An Army comrade who served with me in the First Infantry Division commented on a recent piece I wrote on the similarities between the Ukraine War and the Spanish Civil War of the 1930s.
“…Anyway, here’s something for you to consider in the way of a historical analogy – Ukraine war in light of Bourbon France’s experience with the American Revolution.” The man, as usual, has a very good point. Let’s set it up.
We have shipped billions of dollars worth of equipment and material to Ukraine, not even counting direct funding. Like Nixon did to save the Israelis in 1973 during the Yom Kippur War, we are dipping deep into our military inventory to pursue this course.
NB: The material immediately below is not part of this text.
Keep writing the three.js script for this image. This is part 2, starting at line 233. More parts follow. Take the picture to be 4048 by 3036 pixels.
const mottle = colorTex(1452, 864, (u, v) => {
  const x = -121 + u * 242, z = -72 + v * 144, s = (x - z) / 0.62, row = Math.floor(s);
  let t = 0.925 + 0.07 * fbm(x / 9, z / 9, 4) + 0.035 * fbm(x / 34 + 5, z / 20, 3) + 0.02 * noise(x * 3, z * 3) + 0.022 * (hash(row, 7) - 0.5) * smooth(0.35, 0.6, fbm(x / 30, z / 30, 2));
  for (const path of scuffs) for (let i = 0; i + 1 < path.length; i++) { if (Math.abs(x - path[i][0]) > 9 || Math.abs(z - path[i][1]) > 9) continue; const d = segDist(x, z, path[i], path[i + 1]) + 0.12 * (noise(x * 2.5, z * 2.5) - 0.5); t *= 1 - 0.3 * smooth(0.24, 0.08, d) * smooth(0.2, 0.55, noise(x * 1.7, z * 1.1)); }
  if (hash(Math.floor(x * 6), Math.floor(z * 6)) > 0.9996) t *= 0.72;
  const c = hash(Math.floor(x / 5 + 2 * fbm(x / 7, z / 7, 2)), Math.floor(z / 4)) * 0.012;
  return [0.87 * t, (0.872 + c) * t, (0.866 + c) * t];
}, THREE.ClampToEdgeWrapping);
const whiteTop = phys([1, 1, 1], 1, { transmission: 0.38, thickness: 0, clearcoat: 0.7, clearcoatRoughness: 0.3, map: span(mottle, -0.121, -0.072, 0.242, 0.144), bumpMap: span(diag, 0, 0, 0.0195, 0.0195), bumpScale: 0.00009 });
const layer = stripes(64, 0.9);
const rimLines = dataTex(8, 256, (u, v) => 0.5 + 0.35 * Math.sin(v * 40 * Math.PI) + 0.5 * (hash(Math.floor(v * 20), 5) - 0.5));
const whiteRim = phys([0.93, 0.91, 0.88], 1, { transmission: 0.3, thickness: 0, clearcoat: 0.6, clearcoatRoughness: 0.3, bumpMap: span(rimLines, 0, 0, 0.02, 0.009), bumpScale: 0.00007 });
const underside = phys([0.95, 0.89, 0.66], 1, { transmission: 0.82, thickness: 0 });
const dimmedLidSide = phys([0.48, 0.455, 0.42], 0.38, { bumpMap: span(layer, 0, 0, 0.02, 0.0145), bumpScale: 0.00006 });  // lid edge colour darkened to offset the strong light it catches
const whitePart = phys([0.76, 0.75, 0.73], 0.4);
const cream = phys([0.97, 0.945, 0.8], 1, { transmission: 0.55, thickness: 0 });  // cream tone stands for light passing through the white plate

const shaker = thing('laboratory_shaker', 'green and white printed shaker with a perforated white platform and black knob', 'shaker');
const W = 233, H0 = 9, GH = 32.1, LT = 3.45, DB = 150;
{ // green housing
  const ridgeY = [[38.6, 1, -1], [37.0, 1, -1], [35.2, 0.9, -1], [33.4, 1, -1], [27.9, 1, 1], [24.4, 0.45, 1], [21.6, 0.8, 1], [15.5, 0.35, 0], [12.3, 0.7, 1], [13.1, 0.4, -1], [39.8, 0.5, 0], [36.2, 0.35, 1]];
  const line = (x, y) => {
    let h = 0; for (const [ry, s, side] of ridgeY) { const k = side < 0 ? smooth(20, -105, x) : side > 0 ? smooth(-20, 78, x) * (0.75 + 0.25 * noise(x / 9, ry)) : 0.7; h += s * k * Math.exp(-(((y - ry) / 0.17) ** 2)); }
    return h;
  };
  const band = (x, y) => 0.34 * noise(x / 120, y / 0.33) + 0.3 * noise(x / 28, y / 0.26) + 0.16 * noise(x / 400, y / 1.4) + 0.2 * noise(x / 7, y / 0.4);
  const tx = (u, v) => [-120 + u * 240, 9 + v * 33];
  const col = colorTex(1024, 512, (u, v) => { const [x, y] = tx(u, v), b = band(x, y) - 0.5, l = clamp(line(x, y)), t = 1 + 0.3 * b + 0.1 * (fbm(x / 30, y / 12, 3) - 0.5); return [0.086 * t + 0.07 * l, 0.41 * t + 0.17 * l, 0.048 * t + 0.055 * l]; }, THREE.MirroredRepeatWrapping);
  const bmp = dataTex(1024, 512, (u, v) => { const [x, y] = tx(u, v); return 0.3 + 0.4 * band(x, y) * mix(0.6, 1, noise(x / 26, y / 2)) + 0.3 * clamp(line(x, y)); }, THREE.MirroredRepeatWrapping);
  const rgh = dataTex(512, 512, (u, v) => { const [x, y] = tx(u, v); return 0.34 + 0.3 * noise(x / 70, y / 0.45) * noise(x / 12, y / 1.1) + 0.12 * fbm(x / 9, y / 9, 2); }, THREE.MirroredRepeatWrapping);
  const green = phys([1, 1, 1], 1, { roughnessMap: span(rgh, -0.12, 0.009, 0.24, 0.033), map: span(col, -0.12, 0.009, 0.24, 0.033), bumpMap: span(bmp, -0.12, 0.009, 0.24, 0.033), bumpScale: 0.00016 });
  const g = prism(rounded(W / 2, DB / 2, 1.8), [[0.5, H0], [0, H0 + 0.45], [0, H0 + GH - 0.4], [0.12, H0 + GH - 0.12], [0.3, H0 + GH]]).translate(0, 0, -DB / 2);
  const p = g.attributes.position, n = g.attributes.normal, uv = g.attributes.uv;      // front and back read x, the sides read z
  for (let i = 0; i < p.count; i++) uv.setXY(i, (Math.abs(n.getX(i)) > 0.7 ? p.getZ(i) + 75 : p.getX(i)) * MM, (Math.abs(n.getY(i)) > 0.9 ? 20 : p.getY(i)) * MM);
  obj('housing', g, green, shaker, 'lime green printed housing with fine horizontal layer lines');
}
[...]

Now I learned the lessons of Munich long ago and I support the so far effective effort to stop the Russian takeover of Ukraine. If Putin isn’t stopped here, just as he wasn’t made to pay a price over Georgia and the Crimea, it could embolden him to further attack his neighbors.
With Belarus already in his pocket and even a rumored outright annexation of that satrapy, his next target could be one of the NATO Baltic nations. That would trigger a Russian-NATO War and the general conflagration we avoided during the Cold War could be upon us.
However, the Russian move against Ukraine is a threat to all of NATO. But we have been doing the vast majority of the heavy lifting. In depleting our military stocks and treasure to do it, are we setting ourselves up for problems down the road? Enter the Bourbons.
King Louis XVI of France, of the House of Bourbon, spent massive amounts of money and material helping American revolutionaries and sticking it to the British during the 1770s-1780s. Without the French the Brits would have won the American War of Independence. Perhaps for the better. But that’s another article.
When about a decade later Robespierre and his gang of murderous red cutthroats revolted against Louis, the king had so drained his treasury by his American adventure that the French economy was weak. This, amongst other factors, animated the French revolutionaries to strike, eventually topple the monarchy, and behead the king.
We sadly have no king to behead or worse, exile him to Manhattan or San Francisco. But we are looking at several national security threats around the globe. Taiwan primarily comes to mind.
The Chicoms would love it if we didn’t have the material to support the defense of Taiwan. That’s perhaps why they are arming the Russians, to make sure the war goes on. But the Caribbean, North Korea, the Middle East, and Chinese aggression in Asia apart from Taiwan are all also on our radar.
What if we get hit with challenges in one or more of them at the same time we’re heavily committed in Ukraine? Could we cope or are we bled dry? Would we have to make a geopolitical Sophie’s Choice? Would our means of defense be strewn across the fields north of Kyiv?
As we proceed in Ukraine we must begin to ask ourselves these questions. We should stay the course in Ukraine. But not at the expense of our own national interests and all obligations elsewhere. Which means our NATO allies need to cover us a lot more in Ukraine and we need to rearm to make up for the Ukrainian deficit in military stocks. Both must happen, and soon.